Your task is to repeat all of the data exactly while excluding the pictures.

**DATASET**
━━━━━━

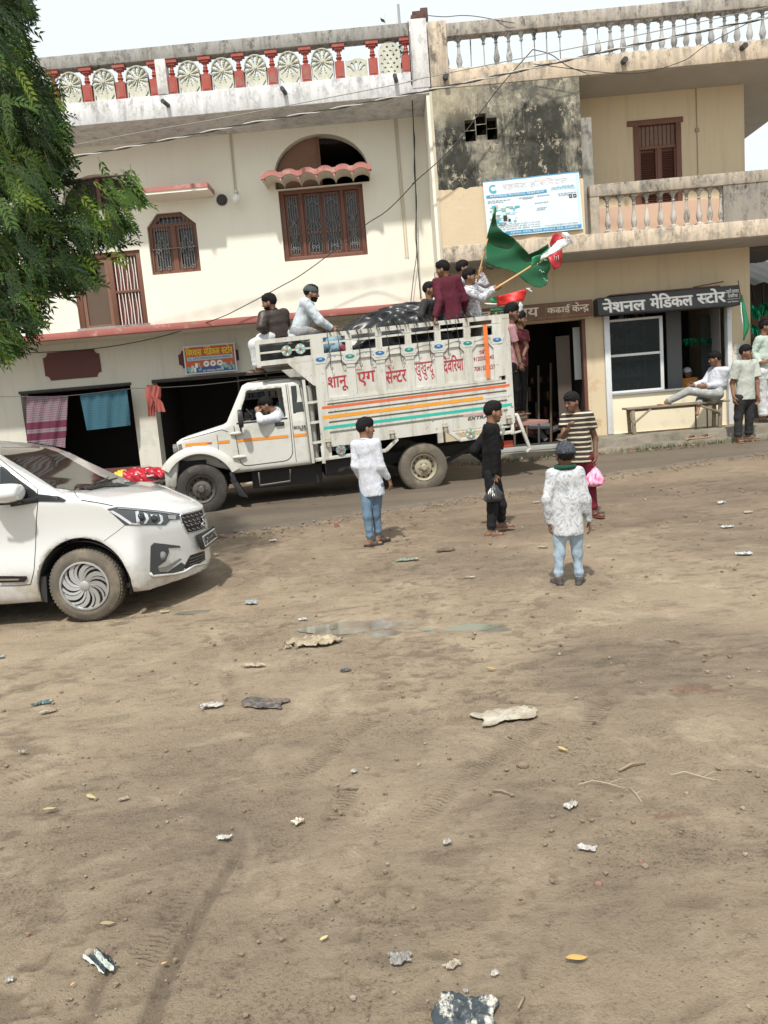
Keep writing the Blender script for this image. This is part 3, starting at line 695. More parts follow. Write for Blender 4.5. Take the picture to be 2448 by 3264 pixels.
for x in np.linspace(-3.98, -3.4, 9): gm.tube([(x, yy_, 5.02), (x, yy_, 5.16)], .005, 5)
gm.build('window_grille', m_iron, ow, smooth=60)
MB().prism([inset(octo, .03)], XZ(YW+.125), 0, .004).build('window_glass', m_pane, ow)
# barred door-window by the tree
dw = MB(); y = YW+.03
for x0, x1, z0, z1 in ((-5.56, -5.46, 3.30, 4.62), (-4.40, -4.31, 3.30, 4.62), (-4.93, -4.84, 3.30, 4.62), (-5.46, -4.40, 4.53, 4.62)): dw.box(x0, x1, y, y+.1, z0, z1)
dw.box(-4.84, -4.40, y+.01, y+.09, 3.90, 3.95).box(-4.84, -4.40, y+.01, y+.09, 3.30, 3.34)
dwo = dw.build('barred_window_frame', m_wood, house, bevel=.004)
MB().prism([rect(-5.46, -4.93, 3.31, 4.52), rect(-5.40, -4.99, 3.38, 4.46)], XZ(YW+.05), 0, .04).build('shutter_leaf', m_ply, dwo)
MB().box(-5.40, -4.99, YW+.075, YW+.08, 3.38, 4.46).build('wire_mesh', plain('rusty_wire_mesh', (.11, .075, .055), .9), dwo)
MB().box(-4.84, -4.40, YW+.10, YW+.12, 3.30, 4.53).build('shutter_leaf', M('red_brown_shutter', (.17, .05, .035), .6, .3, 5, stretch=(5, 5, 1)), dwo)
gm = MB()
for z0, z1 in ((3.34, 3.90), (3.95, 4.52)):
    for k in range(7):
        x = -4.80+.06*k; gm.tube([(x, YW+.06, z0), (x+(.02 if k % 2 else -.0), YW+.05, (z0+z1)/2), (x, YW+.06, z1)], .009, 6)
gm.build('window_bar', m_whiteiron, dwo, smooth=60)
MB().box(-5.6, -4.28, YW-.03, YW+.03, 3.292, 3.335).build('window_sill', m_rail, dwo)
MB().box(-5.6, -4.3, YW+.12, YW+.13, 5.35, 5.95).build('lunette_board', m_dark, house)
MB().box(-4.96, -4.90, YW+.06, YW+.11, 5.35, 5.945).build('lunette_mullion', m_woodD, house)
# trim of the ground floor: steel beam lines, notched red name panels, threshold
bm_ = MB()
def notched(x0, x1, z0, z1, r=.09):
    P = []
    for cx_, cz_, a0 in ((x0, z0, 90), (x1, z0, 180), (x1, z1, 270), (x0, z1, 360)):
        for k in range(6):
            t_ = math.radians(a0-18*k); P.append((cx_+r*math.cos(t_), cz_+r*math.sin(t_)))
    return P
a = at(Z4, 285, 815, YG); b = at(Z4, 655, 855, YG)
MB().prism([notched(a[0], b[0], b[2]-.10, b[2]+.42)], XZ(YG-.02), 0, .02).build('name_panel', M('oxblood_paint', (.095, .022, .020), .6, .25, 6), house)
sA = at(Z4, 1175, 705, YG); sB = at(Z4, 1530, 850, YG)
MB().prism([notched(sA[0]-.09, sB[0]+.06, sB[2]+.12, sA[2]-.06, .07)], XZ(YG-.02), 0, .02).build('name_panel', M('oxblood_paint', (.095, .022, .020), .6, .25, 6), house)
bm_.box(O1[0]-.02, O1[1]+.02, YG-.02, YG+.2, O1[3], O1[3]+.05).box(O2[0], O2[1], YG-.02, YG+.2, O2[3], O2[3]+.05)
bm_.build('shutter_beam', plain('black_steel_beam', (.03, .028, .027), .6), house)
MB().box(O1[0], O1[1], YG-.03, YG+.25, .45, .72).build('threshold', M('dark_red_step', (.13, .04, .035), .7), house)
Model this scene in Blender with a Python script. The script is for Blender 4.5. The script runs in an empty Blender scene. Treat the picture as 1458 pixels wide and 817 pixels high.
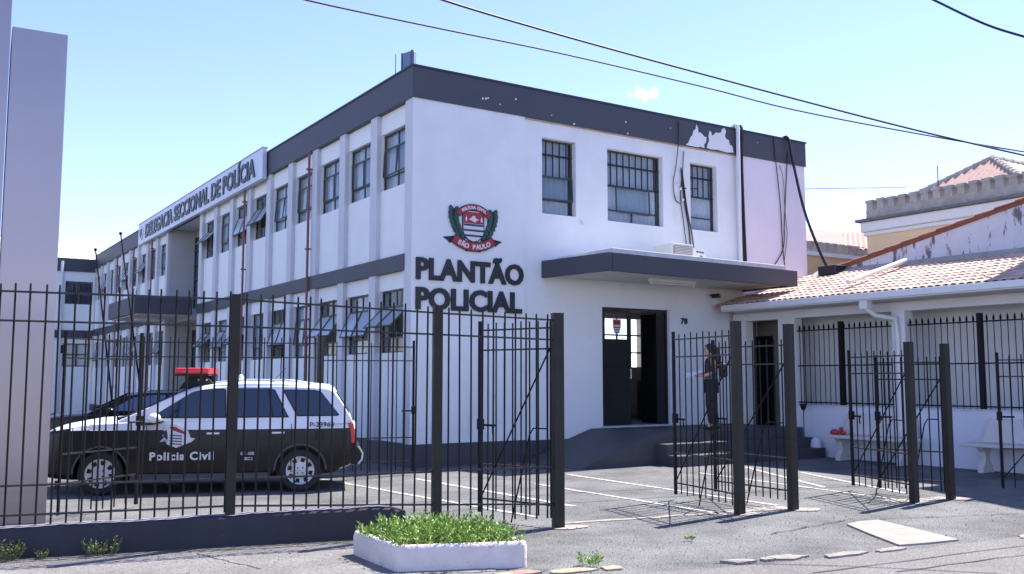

━━━━━━

**COMPLETE OUTPUT**
Keep writing the Blender script for this image. This is part 3, starting at line 695. More parts follow. Write for Blender 4.5. Take the picture to be 2448 by 3264 pixels.
for x in np.linspace(-3.98, -3.4, 9): gm.tube([(x, yy_, 5.02), (x, yy_, 5.16)], .005, 5)
gm.build('window_grille', m_iron, ow, smooth=60)
MB().prism([inset(octo, .03)], XZ(YW+.125), 0, .004).build('window_glass', m_pane, ow)
# barred door-window by the tree
dw = MB(); y = YW+.03
for x0, x1, z0, z1 in ((-5.56, -5.46, 3.30, 4.62), (-4.40, -4.31, 3.30, 4.62), (-4.93, -4.84, 3.30, 4.62), (-5.46, -4.40, 4.53, 4.62)): dw.box(x0, x1, y, y+.1, z0, z1)
dw.box(-4.84, -4.40, y+.01, y+.09, 3.90, 3.95).box(-4.84, -4.40, y+.01, y+.09, 3.30, 3.34)
dwo = dw.build('barred_window_frame', m_wood, house, bevel=.004)
MB().prism([rect(-5.46, -4.93, 3.31, 4.52), rect(-5.40, -4.99, 3.38, 4.46)], XZ(YW+.05), 0, .04).build('shutter_leaf', m_ply, dwo)
MB().box(-5.40, -4.99, YW+.075, YW+.08, 3.38, 4.46).build('wire_mesh', plain('rusty_wire_mesh', (.11, .075, .055), .9), dwo)
MB().box(-4.84, -4.40, YW+.10, YW+.12, 3.30, 4.53).build('shutter_leaf', M('red_brown_shutter', (.17, .05, .035), .6, .3, 5, stretch=(5, 5, 1)), dwo)
gm = MB()
for z0, z1 in ((3.34, 3.90), (3.95, 4.52)):
    for k in range(7):
        x = -4.80+.06*k; gm.tube([(x, YW+.06, z0), (x+(.02 if k % 2 else -.0), YW+.05, (z0+z1)/2), (x, YW+.06, z1)], .009, 6)
gm.build('window_bar', m_whiteiron, dwo, smooth=60)
MB().box(-5.6, -4.28, YW-.03, YW+.03, 3.292, 3.335).build('window_sill', m_rail, dwo)
MB().box(-5.6, -4.3, YW+.12, YW+.13, 5.35, 5.95).build('lunette_board', m_dark, house)
MB().box(-4.96, -4.90, YW+.06, YW+.11, 5.35, 5.945).build('lunette_mullion', m_woodD, house)
# trim of the ground floor: steel beam lines, notched red name panels, threshold
bm_ = MB()
def notched(x0, x1, z0, z1, r=.09):
    P = []
    for cx_, cz_, a0 in ((x0, z0, 90), (x1, z0, 180), (x1, z1, 270), (x0, z1, 360)):
        for k in range(6):
            t_ = math.radians(a0-18*k); P.append((cx_+r*math.cos(t_), cz_+r*math.sin(t_)))
    return P
a = at(Z4, 285, 815, YG); b = at(Z4, 655, 855, YG)
MB().prism([notched(a[0], b[0], b[2]-.10, b[2]+.42)], XZ(YG-.02), 0, .02).build('name_panel', M('oxblood_paint', (.095, .022, .020), .6, .25, 6), house)
sA = at(Z4, 1175, 705, YG); sB = at(Z4, 1530, 850, YG)
MB().prism([notched(sA[0]-.09, sB[0]+.06, sB[2]+.12, sA[2]-.06, .07)], XZ(YG-.02), 0, .02).build('name_panel', M('oxblood_paint', (.095, .022, .020), .6, .25, 6), house)
bm_.box(O1[0]-.02, O1[1]+.02, YG-.02, YG+.2, O1[3], O1[3]+.05).box(O2[0], O2[1], YG-.02, YG+.2, O2[3], O2[3]+.05)
bm_.build('shutter_beam', plain('black_steel_beam', (.03, .028, .027), .6), house)
MB().box(O1[0], O1[1], YG-.03, YG+.25, .45, .72).build('threshold', M('dark_red_step', (.13, .04, .035), .7), house)
Model this scene in Blender with a Python script. The script is for Blender 4.5. The script runs in an empty Blender scene. Treat the picture as 1458 pixels wide and 817 pixels high.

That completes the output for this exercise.